■ AIM ■
Give every line back verbatim, dropping all images.

■ DATA SECTION ■
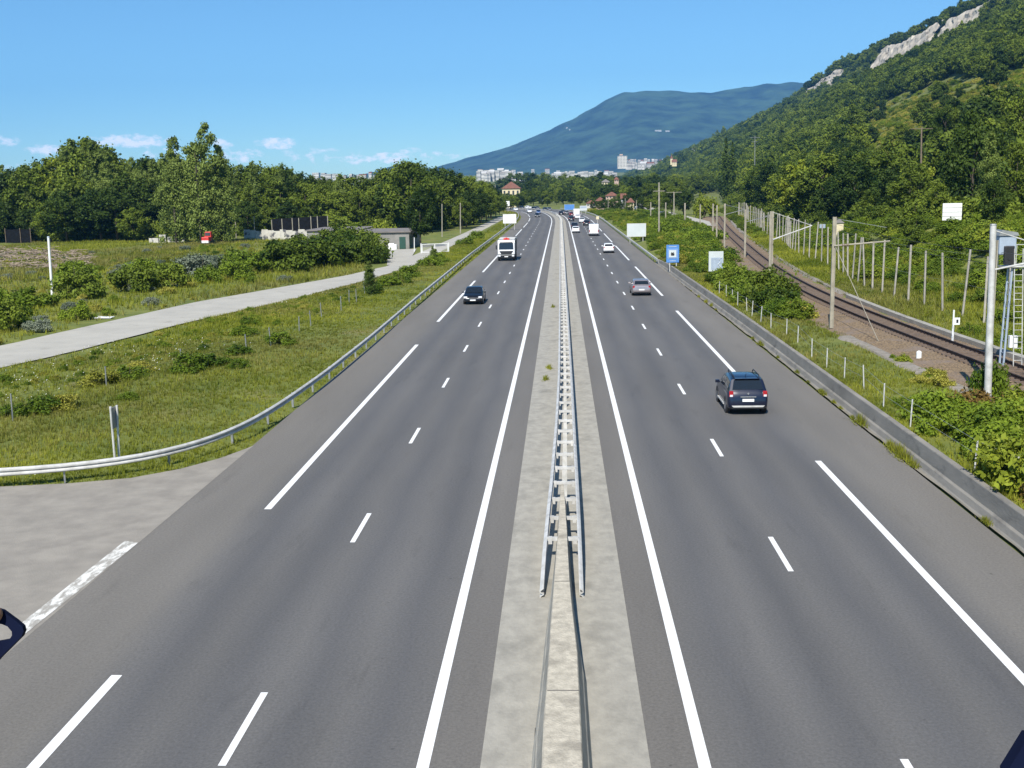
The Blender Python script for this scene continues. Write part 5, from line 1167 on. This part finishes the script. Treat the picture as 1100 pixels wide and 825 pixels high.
# railing of the footbridge the picture is taken from
def bridge_bits():
    t = thing('bridge_railing', (0, 0, 0), 'dark steel bridge railing with one bracket tip showing at the lower right corner', 'railing')
    MB().tube([(-4, .72, 9.25), (4, .72, 9.25)], .035, 10).build('top_rail', M['navyframe'], t)
    for x in (-3, -1.2, 1.2, 3): MB().tube([(x, .72, 8.2), (x, .72, 9.25)], .025, 8).build('post', M['navyframe'], t)
    c = CAM+ray(1112, 838)*1.3; a = CAM+ray(1096, 812)*1.3
    mb = MB(); pts2 = [(1106, 790), (1082, 829), (1090, 900), (1135, 900), (1135, 790)]
    q = [CAM+ray(*p)*1.3 for p in pts2]; q2 = [p+_D*.02 for p in q]; n = 5
    mb.add(q+q2, [tuple(range(n)), tuple(range(2*n-1, n-1, -1))]+[(i, n+i, n+(i+1) % n, (i+1) % n) for i in range(n)]); mb.build('bracket', M['navyframe'], t)
    b = CAM+ray(1112, 895)*1.3; MB().tube([tuple(b), (b[0], .72, 9.25)], .012, 6).build('bracket_arm', M['navyframe'], t)
    t = thing('frame_bracket', (0, 0, 0), 'dark blue rounded frame with a cut-out poking in at the lower left edge', 'bracket')
    K = 1.9
    out = [(-40,640),(-20,650),(2,656),(17,667),(24,673),(25.4,678),(23,684),(10,697),(-4,711),(-40,748)]; hole = [(-34,664),(-18,668),(2,670.5),(8,673),(12.6,678.5),(12.8,682.5),(10,687),(2,688.5),(-12,691),(-34,716)]
    o1 = [CAM+ray(*p)*K for p in out]; h1 = [CAM+ray(*p)*K for p in hole]; n = len(out); V = o1+h1+[p+_D*.012 for p in o1]+[p+_D*.012 for p in h1]; F_ = []
    for i in range(n):
        j = (i+1) % n; F_ += [(i, j, n+j, n+i), (2*n+i, 3*n+i, 3*n+j, 2*n+j), (i, 2*n+i, 2*n+j, j), (n+i, n+j, 3*n+j, 3*n+i)]
    MB().add(V, F_).build('frame', M['navyframe'], t)
    c = CAM+ray(-3, 660)*(K-.01); MB().tube([tuple(c-_SX*.02), tuple(c+_SX*.004), tuple(c+_SX*.007)], [.012, .011, .006], 10).build('end_cap', M['skin'], t, smooth=True)
    c = CAM+ray(-38, 700)*K; MB().tube([tuple(c), (c[0]-.2, .8, 9.2)], .012, 6).build('arm', M['navyframe'], t)
bridge_bits()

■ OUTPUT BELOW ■
The Blender Python script for this scene continues. Write part 5, from line 1167 on. This part finishes the script. Treat the picture as 1100 pixels wide and 825 pixels high.
# railing of the footbridge the picture is taken from
def bridge_bits():
    t = thing('bridge_railing', (0, 0, 0), 'dark steel bridge railing with one bracket tip showing at the lower right corner', 'railing')
    MB().tube([(-4, .72, 9.25), (4, .72, 9.25)], .035, 10).build('top_rail', M['navyframe'], t)
    for x in (-3, -1.2, 1.2, 3): MB().tube([(x, .72, 8.2), (x, .72, 9.25)], .025, 8).build('post', M['navyframe'], t)
    c = CAM+ray(1112, 838)*1.3; a = CAM+ray(1096, 812)*1.3
    mb = MB(); pts2 = [(1106, 790), (1082, 829), (1090, 900), (1135, 900), (1135, 790)]
    q = [CAM+ray(*p)*1.3 for p in pts2]; q2 = [p+_D*.02 for p in q]; n = 5
    mb.add(q+q2, [tuple(range(n)), tuple(range(2*n-1, n-1, -1))]+[(i, n+i, n+(i+1) % n, (i+1) % n) for i in range(n)]); mb.build('bracket', M['navyframe'], t)
    b = CAM+ray(1112, 895)*1.3; MB().tube([tuple(b), (b[0], .72, 9.25)], .012, 6).build('bracket_arm', M['navyframe'], t)
    t = thing('frame_bracket', (0, 0, 0), 'dark blue rounded frame with a cut-out poking in at the lower left edge', 'bracket')
    K = 1.9
    out = [(-40,640),(-20,650),(2,656),(17,667),(24,673),(25.4,678),(23,684),(10,697),(-4,711),(-40,748)]; hole = [(-34,664),(-18,668),(2,670.5),(8,673),(12.6,678.5),(12.8,682.5),(10,687),(2,688.5),(-12,691),(-34,716)]
    o1 = [CAM+ray(*p)*K for p in out]; h1 = [CAM+ray(*p)*K for p in hole]; n = len(out); V = o1+h1+[p+_D*.012 for p in o1]+[p+_D*.012 for p in h1]; F_ = []
    for i in range(n):
        j = (i+1) % n; F_ += [(i, j, n+j, n+i), (2*n+i, 3*n+i, 3*n+j, 2*n+j), (i, 2*n+i, 2*n+j, j), (n+i, n+j, 3*n+j, 3*n+i)]
    MB().add(V, F_).build('frame', M['navyframe'], t)
    c = CAM+ray(-3, 660)*(K-.01); MB().tube([tuple(c-_SX*.02), tuple(c+_SX*.004), tuple(c+_SX*.007)], [.012, .011, .006], 10).build('end_cap', M['skin'], t, smooth=True)
    c = CAM+ray(-38, 700)*K; MB().tube([tuple(c), (c[0]-.2, .8, 9.2)], .012, 6).build('arm', M['navyframe'], t)
bridge_bits()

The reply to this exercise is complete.